Disinggung terkait apakah menurutnya di Jawa Barat ini lebih relevan tambah rombel atau membangun sekolah baru. Kedua hal tersebut menurut Cepi memiliki dampak jangka pendek dan jangka panjang.
“Apabila diperbandingkan antara menambah rombel dan membuat sekolah baru dalam memecahkan masalah angka putus sekolah maka keduanya memberikan solusi yang berdimensi waktu jangka pendek dan panjang. Menambah jumlah murid per rombel merupakan solusi jangka pendek yang harus disertai dengan penguatan motivasi dan keterampilan guru,” kata Cepi.
“Menambah sekolah baru merupakan solusi jangka panjang karena perwujudan sekolah baru perlu mempertimbangkan lokasi sekolah yang sesuai dengan kebutuhan hasil pemetaan dengan memperhatikan berbagai indikator, salah satunya lokasi tempat tinggal murid, lokasi sekolah lain, kondisi keamanan sekolah, dan lain sebagainya,” tambahnya.
Namun menurut Cepi, kedua hal ini tidak bisa diperbandingkan tingkat efektifitasnya, karena yang satu merupakan solusi dengan dimensi waktu jangka pendek dan yang lain berdimensi jangka panjang. Artinya, penambahan jumlah murid per rombel ini merupakan solusi jangka pendek, bukan solusi jangka panjang. Untuk solusi jangka panjangnya adalah membangun sekolah-sekolah baru sesuai hasil pemetaan.
“Sebenarnya kami (para dosen di prodi Administrasi Pendidikan FIP UPI) telah merancang sebuah penelitian unggulan untuk menentukan lokasi sekolah berdasarkan hasil pemetaan dengan berbagai indikator pada tahun 2024, tetapi karena alasan pemecahan Kemendikbud Ristek menjadi tiga kementerian, rencana penelitian tersebut belum disesuaikan kembali dengan sistem baru di Kemendikti dan Ristek. Padahal hal ini dapat menjadi salah satu solusi untuk menentukan dimana lokasi sekolah baru akan dibangun,” tuturnya.

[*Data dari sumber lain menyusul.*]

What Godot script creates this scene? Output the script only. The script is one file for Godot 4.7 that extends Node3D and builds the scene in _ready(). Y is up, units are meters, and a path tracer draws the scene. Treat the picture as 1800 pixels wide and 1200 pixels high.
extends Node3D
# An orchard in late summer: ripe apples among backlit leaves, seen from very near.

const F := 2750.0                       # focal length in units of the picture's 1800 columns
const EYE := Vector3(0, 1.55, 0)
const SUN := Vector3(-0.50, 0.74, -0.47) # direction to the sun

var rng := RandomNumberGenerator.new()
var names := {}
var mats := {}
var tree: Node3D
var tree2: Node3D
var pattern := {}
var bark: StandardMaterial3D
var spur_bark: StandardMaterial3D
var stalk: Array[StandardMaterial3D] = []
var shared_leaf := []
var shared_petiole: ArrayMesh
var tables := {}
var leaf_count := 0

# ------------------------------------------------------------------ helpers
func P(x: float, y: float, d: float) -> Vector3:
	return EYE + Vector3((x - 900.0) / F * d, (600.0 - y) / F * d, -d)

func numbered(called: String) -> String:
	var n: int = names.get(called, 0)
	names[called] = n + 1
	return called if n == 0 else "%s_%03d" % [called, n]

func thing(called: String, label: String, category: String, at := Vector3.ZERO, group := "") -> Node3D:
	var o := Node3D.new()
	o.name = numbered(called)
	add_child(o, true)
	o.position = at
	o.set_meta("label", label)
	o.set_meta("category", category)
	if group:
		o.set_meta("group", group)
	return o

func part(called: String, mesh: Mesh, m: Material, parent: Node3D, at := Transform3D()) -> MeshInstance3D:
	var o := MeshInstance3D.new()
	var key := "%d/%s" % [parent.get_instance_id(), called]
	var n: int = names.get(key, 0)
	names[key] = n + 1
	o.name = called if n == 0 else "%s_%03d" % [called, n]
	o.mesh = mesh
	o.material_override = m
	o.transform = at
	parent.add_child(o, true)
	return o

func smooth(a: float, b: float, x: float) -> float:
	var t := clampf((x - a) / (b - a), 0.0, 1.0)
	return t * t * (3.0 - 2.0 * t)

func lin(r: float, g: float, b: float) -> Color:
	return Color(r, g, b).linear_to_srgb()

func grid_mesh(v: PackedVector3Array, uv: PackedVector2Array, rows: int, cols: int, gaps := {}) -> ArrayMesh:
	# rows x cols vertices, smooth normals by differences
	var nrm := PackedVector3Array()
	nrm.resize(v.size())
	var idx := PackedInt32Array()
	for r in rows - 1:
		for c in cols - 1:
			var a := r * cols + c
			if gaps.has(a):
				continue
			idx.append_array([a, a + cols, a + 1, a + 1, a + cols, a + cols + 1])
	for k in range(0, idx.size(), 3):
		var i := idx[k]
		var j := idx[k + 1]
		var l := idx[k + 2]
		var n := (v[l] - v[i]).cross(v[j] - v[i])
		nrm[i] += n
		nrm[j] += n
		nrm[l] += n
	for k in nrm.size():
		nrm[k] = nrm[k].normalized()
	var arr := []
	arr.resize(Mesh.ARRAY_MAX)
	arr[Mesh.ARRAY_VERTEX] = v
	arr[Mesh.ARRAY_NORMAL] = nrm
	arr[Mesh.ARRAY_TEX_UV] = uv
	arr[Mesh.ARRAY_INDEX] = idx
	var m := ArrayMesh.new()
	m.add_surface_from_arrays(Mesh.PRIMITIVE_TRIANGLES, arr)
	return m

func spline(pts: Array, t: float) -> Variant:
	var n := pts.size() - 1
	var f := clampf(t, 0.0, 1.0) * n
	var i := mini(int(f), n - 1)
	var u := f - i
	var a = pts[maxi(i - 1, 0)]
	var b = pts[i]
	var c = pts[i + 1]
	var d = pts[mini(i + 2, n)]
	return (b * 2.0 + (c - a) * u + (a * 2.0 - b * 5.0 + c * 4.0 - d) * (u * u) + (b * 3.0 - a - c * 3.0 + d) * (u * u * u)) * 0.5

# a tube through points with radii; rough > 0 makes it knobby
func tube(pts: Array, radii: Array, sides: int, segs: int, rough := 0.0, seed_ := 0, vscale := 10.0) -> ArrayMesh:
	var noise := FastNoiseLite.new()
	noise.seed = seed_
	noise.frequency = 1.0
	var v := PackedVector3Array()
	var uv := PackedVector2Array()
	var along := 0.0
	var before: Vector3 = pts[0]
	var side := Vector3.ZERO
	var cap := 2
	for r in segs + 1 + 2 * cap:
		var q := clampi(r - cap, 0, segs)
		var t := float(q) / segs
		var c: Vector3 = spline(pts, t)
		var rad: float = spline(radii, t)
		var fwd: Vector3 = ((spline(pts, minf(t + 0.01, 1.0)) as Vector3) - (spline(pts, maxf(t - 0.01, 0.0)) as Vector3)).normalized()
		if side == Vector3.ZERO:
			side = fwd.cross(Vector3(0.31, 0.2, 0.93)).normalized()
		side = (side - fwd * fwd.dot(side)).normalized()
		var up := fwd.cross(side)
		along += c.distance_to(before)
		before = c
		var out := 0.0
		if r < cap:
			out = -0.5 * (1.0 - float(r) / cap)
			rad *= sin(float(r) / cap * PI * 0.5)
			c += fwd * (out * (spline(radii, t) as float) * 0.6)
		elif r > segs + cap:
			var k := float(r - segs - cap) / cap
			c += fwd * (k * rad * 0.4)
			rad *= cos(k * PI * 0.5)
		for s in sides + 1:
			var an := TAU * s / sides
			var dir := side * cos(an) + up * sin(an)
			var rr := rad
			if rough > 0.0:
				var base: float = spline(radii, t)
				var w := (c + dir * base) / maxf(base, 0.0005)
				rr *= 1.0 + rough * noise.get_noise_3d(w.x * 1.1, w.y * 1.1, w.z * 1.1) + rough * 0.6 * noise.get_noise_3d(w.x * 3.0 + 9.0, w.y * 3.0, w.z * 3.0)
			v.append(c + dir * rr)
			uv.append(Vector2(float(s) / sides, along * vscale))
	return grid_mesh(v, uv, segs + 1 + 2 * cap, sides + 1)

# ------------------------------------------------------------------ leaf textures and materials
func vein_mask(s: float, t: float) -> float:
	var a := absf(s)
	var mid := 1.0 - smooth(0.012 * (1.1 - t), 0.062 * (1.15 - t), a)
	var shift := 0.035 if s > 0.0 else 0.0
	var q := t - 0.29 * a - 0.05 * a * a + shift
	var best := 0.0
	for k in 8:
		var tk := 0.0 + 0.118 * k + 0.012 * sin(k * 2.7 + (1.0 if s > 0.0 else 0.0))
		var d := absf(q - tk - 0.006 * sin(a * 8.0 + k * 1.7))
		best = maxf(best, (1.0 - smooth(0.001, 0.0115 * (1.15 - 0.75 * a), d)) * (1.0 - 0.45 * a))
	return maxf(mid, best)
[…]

Dalam memastikan fasilitas pendukung dalam hal ini sarana dan prasarana, pemerintah daerah dan legislatif tingkat provinsi, kabupaten atau kota sangat memiliki peran dalam memberikan komitmennya kepada anak-anak usia sekolah melalui pelaksanaan penganggaran APBD minimal 20% untuk membiayai pendidikan, di luar pendidikan kedinasan. Selain itu alokasi APBD difokuskan pada pendidikan bermutu untuk semua, jangan hanya untuk sebagian atau sekelompok tertentu saja.
“Solusi jangka panjang untuk mewujudkan pendidikan bermutu untuk semua adalah membangun sekolah-sekolah baru dan menertibkan pemberian izin pendirian sekolah baru berdasarkan hasil pemetaan terhadap data-data sejumlah indikator yang urgen pada lingkup Jawa Barat secara makro, per kabupaten atau kota secara meso, dan per kecamatan secara mikro, lalu memberikan penguatan keterampilan kepada seluruh guru, kepala sekolah, dan pengawas sekolah terkait bagaimana strategi untuk melaksanakan dan mengelola layanan pembelajaran pada kelas-kelas yang besar,” tuturnya.
“Mengembangkan sistem pendidikan yang lebih berbasis lingkungan supaya dapat memediasi proses pendidikan yang bermutu untuk semua sesuai dengan kebutuhan murid dan lingkungannya. Sehingga masalah sosial, budaya, ekonomi, dan lainya yang menyebabkan anak putus sekolah dapat ditangani secara komprehensif,” pungkasnya.